Sen. Rand Paul, R-Ky., characterized his colleague Sen. John McCain, R-Ariz., as being wrong for four decades after the latter made critical remarks about Monday's U.S.-Russia summit in Helsinki.
Paul appeared on Fox News and said McCain's comments — the ailing senator called the meeting between President Donald Trump and Russian President Vladimir Putin a "tragic mistake" — were misguided.
"John McCain has been wrong on every decision for the last 40 years. He's out to lunch on this," Paul told host Neil Cavuto. "He said if we expand NATO in Eastern Europe, he predicted the rise of Putin. When I add Montenegro, he said I was working for Putin. Everybody is a traitor, they have something on the president.
"Maybe the president wants less conflict in the world and less likelihood of war.

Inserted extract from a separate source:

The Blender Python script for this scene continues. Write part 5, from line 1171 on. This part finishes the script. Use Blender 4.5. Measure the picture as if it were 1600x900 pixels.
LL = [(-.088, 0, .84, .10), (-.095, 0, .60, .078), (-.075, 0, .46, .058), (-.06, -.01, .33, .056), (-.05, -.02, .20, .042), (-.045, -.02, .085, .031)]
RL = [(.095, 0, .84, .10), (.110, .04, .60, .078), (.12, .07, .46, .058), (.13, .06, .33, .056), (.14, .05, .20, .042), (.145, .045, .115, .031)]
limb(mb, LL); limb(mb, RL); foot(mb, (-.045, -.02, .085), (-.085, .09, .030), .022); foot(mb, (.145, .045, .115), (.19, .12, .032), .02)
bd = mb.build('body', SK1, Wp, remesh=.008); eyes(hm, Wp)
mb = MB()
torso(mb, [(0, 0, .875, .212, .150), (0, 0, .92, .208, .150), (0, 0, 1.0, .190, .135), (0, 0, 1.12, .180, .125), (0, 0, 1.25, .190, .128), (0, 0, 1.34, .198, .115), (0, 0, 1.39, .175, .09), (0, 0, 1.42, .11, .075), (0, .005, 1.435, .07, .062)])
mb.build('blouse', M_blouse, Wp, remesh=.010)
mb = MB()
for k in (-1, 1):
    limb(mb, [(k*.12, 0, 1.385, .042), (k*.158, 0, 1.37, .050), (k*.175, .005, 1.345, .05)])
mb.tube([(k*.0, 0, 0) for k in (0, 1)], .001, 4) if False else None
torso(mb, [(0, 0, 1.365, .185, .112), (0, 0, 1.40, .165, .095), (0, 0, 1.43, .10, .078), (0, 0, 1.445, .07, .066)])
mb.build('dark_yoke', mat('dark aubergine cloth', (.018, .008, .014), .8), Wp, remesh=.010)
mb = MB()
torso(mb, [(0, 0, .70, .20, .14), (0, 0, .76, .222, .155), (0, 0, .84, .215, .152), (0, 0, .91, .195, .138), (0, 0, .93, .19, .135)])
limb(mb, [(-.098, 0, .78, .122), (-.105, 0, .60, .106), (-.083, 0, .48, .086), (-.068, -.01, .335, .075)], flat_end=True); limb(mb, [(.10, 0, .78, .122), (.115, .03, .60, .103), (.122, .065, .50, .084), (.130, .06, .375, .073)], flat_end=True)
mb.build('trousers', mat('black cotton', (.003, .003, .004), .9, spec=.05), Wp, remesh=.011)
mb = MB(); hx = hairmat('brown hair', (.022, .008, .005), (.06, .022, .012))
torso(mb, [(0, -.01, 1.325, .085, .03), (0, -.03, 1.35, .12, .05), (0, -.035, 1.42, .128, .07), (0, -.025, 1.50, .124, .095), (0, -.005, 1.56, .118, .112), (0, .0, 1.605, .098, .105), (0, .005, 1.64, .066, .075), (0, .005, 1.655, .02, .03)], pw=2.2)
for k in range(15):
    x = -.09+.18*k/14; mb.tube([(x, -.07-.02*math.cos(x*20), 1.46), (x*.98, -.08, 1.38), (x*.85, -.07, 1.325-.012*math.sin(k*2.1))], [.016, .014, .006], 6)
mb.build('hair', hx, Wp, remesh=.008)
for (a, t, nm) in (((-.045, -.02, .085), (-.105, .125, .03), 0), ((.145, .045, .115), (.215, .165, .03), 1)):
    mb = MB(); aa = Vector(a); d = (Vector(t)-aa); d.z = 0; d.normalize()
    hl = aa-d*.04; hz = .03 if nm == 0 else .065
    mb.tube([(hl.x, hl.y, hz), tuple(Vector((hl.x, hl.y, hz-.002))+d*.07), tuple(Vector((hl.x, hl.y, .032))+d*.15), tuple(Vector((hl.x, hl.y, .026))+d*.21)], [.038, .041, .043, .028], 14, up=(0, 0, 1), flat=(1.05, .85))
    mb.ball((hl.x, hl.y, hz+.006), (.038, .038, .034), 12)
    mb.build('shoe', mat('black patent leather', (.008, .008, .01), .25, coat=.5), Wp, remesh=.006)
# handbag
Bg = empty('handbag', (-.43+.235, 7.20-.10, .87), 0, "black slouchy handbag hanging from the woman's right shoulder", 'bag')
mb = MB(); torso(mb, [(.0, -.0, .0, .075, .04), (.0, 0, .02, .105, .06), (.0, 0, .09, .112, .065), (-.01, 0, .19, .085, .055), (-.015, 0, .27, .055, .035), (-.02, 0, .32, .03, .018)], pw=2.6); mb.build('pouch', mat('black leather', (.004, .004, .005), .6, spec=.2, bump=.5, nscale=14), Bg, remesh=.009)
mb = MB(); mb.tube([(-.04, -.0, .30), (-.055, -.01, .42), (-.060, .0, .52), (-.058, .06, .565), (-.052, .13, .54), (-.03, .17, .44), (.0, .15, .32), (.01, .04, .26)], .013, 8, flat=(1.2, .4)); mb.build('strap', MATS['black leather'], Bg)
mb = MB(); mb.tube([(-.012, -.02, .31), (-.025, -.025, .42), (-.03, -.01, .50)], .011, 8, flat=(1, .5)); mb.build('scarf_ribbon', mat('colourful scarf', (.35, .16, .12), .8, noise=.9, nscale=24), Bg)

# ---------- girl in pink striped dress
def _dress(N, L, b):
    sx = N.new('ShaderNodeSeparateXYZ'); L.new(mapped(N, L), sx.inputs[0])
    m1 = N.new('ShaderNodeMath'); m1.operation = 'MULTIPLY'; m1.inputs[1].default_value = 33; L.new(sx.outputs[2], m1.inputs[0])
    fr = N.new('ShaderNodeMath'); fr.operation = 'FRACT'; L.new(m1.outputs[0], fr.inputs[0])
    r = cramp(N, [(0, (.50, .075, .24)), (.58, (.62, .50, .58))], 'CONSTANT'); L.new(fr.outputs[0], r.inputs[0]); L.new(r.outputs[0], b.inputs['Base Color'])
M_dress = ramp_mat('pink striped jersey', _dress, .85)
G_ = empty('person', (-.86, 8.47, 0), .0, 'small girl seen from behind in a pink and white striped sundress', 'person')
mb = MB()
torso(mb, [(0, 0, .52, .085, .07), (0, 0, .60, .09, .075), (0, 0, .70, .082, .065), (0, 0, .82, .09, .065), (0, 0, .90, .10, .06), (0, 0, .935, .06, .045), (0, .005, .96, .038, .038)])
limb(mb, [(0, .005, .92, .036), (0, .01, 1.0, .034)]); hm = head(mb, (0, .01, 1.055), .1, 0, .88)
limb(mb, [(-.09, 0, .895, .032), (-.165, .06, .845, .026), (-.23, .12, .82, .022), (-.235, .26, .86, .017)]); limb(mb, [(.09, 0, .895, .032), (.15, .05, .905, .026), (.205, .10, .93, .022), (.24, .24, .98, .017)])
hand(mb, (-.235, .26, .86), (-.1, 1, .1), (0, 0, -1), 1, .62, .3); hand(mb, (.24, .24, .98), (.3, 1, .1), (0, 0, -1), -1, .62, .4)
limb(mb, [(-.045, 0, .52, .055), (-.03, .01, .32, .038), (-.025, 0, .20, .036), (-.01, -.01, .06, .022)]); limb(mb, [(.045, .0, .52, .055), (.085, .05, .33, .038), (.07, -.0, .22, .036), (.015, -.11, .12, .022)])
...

I believe that to be true."
Paul also praised Monday's meeting between the two leaders, making him a minority voice amid a sea of criticism thrown at Trump for not standing up to Russia and claims it meddled in the 2016 U.S. election — a point Trump has yet to concede publicly despite mounting evidence and more than two dozen indictments against Russians.
"I think we need to take a step back and ask ourselves, is it good to have conversation with your adversaries, is it good to have open lines of communication with Russia?" Paul told Cavuto. "In the worst part of the Cold War — probably the Cuban Missile Crisis — [former President John F.] Kennedy had a direct line to [former Soviet Premier Nikita] Khrushchev. We had an ambassador in Russia. We had an ambassador in Russia even during the years of Stalin.
"I think having open lines of communication is very important for avoiding war. That's what I would see this meeting as: renewing engagement and renewing open lines of conversation."